Example: Lowdo is a search engine that uses a product differentiation strategy to appeal to certain customers through its products and services. For Lowdo searches to be successful, it uses tailored, personalized search filtering based on its customers' needs. This allows the company to keep its customers loyal and prevent them from using other search engines.

Related: Competitive Advantage: Definition and Examples

3. Cost focus strategy

The cost focus strategy is similar to the cost leadership strategy, but the cost focus strategy involves catering to a specific market. This strategy still involves trying to offer the lowest price, but it attempts to target a unique market segment with specific preferences and needs. When a company implements a cost focus strategy, it can establish brand awareness more easily within a specific geographic market.

Example: Wrando is a clothing store that uses a cost focus strategy to generate sales by advertising to working parents with young children. It sells affordable clothing for parents and young children. The company experiences success because it lowers its costs by purchasing clothing items from manufacturers in large quantities and outsourcing its distribution process so that it can keep all its employees dedicated to serving customers at its stores. Parents can shop for themselves and their children in one location, and they can access affordable clothing that other department stores in the area may sell for higher prices.

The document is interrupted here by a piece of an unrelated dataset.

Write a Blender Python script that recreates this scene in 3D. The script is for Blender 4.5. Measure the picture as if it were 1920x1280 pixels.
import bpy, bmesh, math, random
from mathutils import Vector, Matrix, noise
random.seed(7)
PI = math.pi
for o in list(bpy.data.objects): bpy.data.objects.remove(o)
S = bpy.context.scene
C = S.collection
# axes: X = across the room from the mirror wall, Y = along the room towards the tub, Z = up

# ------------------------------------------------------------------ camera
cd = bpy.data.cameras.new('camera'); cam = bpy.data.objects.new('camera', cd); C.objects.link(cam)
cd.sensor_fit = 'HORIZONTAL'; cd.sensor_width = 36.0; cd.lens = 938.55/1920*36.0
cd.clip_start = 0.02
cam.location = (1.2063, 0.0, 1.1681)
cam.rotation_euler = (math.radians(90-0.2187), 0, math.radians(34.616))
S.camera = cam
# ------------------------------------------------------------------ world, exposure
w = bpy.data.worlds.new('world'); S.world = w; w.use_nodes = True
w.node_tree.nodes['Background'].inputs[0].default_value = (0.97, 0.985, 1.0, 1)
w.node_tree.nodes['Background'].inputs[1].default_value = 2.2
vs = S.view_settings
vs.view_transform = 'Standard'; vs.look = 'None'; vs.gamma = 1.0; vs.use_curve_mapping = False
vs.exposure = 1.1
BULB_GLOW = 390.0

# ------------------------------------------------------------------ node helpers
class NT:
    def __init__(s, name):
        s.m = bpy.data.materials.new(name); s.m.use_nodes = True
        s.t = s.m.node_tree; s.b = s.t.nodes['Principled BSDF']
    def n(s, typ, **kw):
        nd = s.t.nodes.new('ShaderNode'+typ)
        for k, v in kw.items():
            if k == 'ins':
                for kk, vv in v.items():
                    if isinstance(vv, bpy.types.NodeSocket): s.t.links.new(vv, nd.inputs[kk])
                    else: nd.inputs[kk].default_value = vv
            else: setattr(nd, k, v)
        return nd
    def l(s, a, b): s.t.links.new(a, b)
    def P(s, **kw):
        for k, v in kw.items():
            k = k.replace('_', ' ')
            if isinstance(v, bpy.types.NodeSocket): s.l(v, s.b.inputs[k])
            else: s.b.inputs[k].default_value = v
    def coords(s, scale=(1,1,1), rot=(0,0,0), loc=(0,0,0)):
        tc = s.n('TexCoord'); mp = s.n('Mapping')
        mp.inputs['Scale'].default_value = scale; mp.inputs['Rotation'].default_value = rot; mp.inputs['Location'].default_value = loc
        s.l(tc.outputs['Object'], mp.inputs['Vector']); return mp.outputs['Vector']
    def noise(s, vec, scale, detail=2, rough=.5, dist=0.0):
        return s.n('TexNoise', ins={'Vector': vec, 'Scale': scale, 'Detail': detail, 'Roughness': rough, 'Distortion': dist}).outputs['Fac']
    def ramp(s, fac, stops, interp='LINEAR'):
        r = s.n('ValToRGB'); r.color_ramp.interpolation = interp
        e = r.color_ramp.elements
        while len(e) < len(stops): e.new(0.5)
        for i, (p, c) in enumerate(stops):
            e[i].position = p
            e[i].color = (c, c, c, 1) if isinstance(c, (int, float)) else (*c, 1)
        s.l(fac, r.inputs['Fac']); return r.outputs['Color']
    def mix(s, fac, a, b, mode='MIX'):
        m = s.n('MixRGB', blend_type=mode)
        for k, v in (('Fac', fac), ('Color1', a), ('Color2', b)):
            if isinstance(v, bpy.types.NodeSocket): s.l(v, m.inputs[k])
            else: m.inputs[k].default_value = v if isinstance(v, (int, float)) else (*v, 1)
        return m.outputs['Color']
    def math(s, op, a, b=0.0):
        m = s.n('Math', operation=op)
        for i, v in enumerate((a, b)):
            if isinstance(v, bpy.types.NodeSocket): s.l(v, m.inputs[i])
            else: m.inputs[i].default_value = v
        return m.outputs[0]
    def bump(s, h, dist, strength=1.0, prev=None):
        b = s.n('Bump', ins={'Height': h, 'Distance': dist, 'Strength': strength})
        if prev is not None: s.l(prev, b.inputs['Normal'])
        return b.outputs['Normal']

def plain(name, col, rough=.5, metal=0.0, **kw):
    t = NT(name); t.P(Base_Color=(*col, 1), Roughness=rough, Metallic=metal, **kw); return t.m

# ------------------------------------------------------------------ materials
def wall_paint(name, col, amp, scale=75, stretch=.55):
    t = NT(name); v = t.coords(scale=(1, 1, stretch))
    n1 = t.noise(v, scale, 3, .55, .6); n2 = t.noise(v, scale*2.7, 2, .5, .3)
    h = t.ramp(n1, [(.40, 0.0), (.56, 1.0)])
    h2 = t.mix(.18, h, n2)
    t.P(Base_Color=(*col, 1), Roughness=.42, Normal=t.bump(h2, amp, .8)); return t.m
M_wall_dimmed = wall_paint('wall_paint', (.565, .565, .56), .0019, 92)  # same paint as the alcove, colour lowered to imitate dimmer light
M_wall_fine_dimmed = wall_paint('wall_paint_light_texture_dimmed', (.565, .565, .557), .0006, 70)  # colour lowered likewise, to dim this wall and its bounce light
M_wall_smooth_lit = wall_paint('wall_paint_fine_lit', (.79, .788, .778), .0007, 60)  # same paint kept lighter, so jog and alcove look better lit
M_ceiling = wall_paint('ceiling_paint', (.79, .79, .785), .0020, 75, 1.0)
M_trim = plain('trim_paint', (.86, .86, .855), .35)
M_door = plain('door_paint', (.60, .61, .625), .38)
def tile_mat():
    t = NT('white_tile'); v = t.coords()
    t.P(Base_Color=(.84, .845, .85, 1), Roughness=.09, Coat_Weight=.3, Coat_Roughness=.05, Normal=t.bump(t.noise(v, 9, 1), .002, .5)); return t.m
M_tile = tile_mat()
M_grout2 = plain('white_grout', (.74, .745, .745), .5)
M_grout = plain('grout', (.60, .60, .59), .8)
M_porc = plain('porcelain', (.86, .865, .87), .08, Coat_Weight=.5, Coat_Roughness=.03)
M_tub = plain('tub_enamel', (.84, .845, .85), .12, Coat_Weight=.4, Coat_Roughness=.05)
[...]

Related: Target Market: Examples and How To Define It

4. Differentiation focus strategy

The differentiation focus strategy is similar to the differentiation leadership strategy in that both attempt to highlight unique product attributes and features. The difference between them is that while the differentiation leadership strategy may involve appealing to a broader market, the differentiation focus strategy involves appealing to a specific market segment. This strategy typically doesn't prioritize the price of a company's offerings, as it attempts to highlight how a company's offerings are unique compared to those of its competitors.

Example: Windy Skies Resorts is an island resort that has hotels, swimming pools and adventure activities like zip lines. It decides to implement the differentiation focus strategy by advertising how it serves adult couples without children. This advertising strategy helps it distinguish itself from other resorts in the area that cater to large families. At Windy Skies Resorts, adult couples can enjoy their stays and make friends with other couples. They can enjoy their vacations without having to worry about a loud, noisy environment disrupting their relaxation.

Related: What Is Grassroots Marketing? Definition, Benefits, Examples and Tips


Factors to consider when choosing a competitive strategy

Deciding on which competitive strategy for a company to implement may require experimentation and careful thought. Here are some factors to consider when choosing a competitive strategy:

  • The business' size: A smaller business may prefer one of the differentiation strategies to appeal to more localized niches.

  • The resources a company has available: You can consider recommending one of the cost strategies to a business that has ample resources to produce large quantities of products.

  • The existing reputation of a company: A company with a long-established reputation may consider implementing one of the differentiation strategies as it attempts to expand into different markets.